The content of the prayer is not of concern to judges where, as here, there is no indication that the prayer opportunity has been exploited to proselytize or advance any one, or to disparage any other, faith or belief. That being so, it is not for us to embark on a sensitive evaluation or to parse the content of a particular prayer.

Burger finally said that ultimately it is the risk of establishing a church that should be the criterion for whether some religious practice is constitutional but that there seemed to be little danger of that happening with ceremonial prayer.

We do not doubt the sincerity of those, who like respondent, believe that to have prayer in this context risks the beginning of the establishment the Founding Fathers feared. But this concern is not well founded, for as Justice Goldberg aptly observed in his concurring opinion in Abington.

“It is of course true that great consequences can grow from small beginnings, but the measure of constitutional adjudication is the ability and willingness to distinguish between real threat and mere shadow.”

The unbroken practice for two centuries in the National Congress and for more than a century in Nebraska and in many other states gives abundant assurance that there is no real threat “while this Court sits.”

So as a result of Marsh, the standard for deciding whether ceremonial prayer passed Establishment Clause muster became diluted from one that “mandates governmental neutrality between religion and religion, and between religion and nonreligion” (as was the standard set in the 1968 Epperson v. Arkansas case that itself was drawing upon the 1947 Everson v. Board of Education case ) and now became whether the prayer sought to “to proselytize or advance any one, or to disparage any other, faith or belief.”

It is this lower standard that the lawyer for the town of Greece used to defend its practice of prayers in oral arguments last November.

In the next post, we will look at the vigorous dissent by justice William J. Brennan to Burger’s majority opinion.


  1. dmcclean says

    Great series, Prof. Singham.
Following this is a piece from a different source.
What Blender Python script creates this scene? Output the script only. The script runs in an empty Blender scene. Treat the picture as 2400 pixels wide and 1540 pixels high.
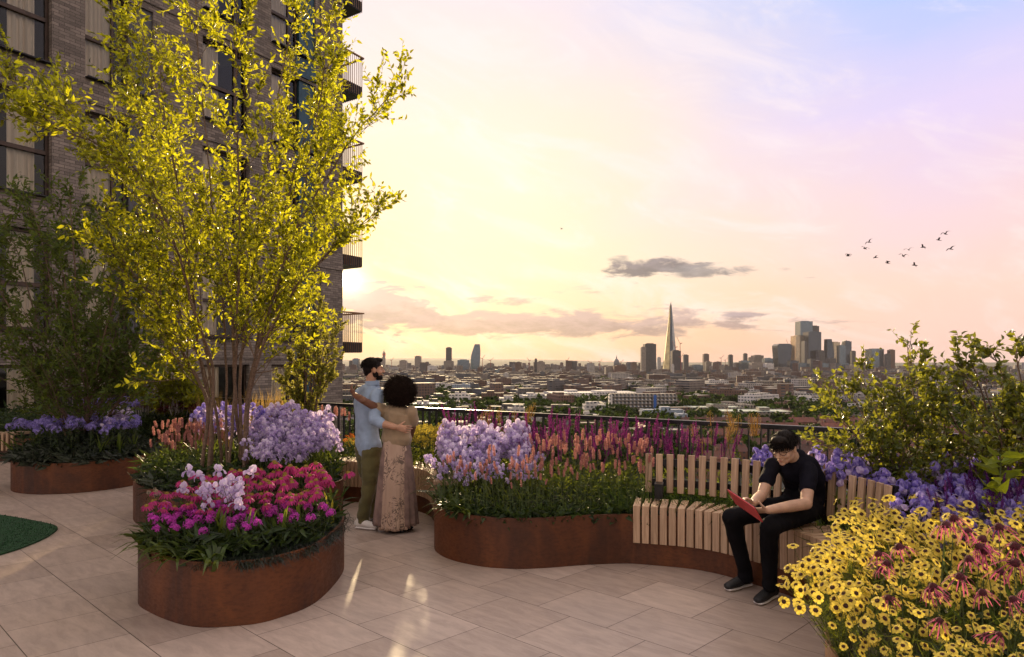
import bpy, bmesh, math, random
import numpy as np
from mathutils import Vector, Matrix, noise as mnoise

# ------------------------------------------------------------------ camera
S = bpy.context.scene
COL = S.collection
F, CX, HY, EH = 1520.0, 1200.0, 852.0, 1.7       # focal length, centre column, horizon row (of a 2400 px wide picture), eye height
cam_d = bpy.data.cameras.new("camera"); cam = bpy.data.objects.new("camera", cam_d); COL.objects.link(cam)
cam.location = (0, 0, EH); cam.rotation_euler = (math.radians(90), 0, 0)
cam_d.sensor_width = 36; cam_d.lens = 36 * F / 2400; cam_d.shift_y = (HY - 770) / 2400
cam_d.clip_start = .05; cam_d.clip_end = 40000
S.camera = cam
S.view_settings.view_transform = 'Standard'; S.view_settings.look = 'None'
S.view_settings.exposure = .6; S.view_settings.gamma = 1; S.view_settings.use_curve_mapping = False
S.cycles.use_denoising = True
try: S.cycles.denoiser = 'OPENIMAGEDENOISE'
except Exception: pass
S.cycles.max_bounces = 6; S.cycles.diffuse_bounces = 3; S.cycles.glossy_bounces = 3
S.cycles.transmission_bounces = 4; S.cycles.transparent_max_bounces = 10; S.cycles.volume_bounces = 0
S.cycles.sample_clamp_indirect = 6; S.cycles.caustics_reflective = False; S.cycles.caustics_refractive = False
S.cycles.use_adaptive_sampling = True; S.cycles.adaptive_threshold = .02

# ------------------------------------------------------------------ node helper
class NT:
    def __init__(s, tree): s.t = tree; s.n = tree.nodes; s.l = tree.links
    def put(s, sock, v):
        if v is None: return
        if hasattr(v, 'is_output'): s.l.new(v, sock)
        else: sock.default_value = v
    def m(s, op, a, b=None, c=None, clamp=False):
        n = s.n.new('ShaderNodeMath'); n.operation = op; n.use_clamp = clamp
        s.put(n.inputs[0], a); s.put(n.inputs[1], b); s.put(n.inputs[2], c); return n.outputs[0]
    def vm(s, op, a, b=None):
        n = s.n.new('ShaderNodeVectorMath'); n.operation = op
        s.put(n.inputs[0], a); s.put(n.inputs[1], b)
        return n.outputs['Value'] if op in ('DOT_PRODUCT', 'LENGTH', 'DISTANCE') else n.outputs[0]
    def sep(s, v):
        n = s.n.new('ShaderNodeSeparateXYZ'); s.l.new(v, n.inputs[0]); return n.outputs
    def comb(s, x, y, z=0.0):
        n = s.n.new('ShaderNodeCombineXYZ'); s.put(n.inputs[0], x); s.put(n.inputs[1], y); s.put(n.inputs[2], z); return n.outputs[0]
    def mr(s, v, a, b, c=0.0, d=1.0, smooth=True):
        n = s.n.new('ShaderNodeMapRange'); n.interpolation_type = 'SMOOTHSTEP' if smooth else 'LINEAR'
        s.put(n.inputs[0], v); s.put(n.inputs[1], a); s.put(n.inputs[2], b); s.put(n.inputs[3], c); s.put(n.inputs[4], d); return n.outputs[0]
    def noise(s, v, scale, detail=4.0, rough=.55, dist=0.0, out=0):
        n = s.n.new('ShaderNodeTexNoise'); s.put(n.inputs['Vector'], v); n.inputs['Scale'].default_value = scale
        n.inputs['Detail'].default_value = detail; n.inputs['Roughness'].default_value = rough; n.inputs['Distortion'].default_value = dist
        return n.outputs[out]
    def mix(s, f, a, b, kind='MIX'):
        n = s.n.new('ShaderNodeMix'); n.data_type = 'RGBA'; n.blend_type = kind
        s.put(n.inputs[0], f); s.put(n.inputs[6], a); s.put(n.inputs[7], b); return n.outputs[2]
    def ramp(s, f, stops, interp='LINEAR'):
        n = s.n.new('ShaderNodeValToRGB'); n.color_ramp.interpolation = interp; e = n.color_ramp.elements
        while len(e) < len(stops): e.new(.5)
        for k, (p, c) in enumerate(stops): e[k].position = p; e[k].color = (*c[:3], 1)
        s.put(n.inputs[0], f); return n.outputs[0]
    def new(s, typ): return s.n.new(typ)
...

You are covering this in a lot of depth.

    One note, I believe that your last sentence is referring to Justice William J(oseph) Brennan.

  2. DsylexicHippo says

    He argued that while tradition alone was not enough, it was not to be dismissed lightly either, suggesting that overturning an old practice requires a different, and higher, standard from allowing a new one.

    From allowing a new one? Did I hear that right? Therein lies the solution to the problem. Open the door to Imams, Rabbis, Hindu priests, Wiccans, Pastafarians and whatnot and see how quickly they change their mind in Nebraska.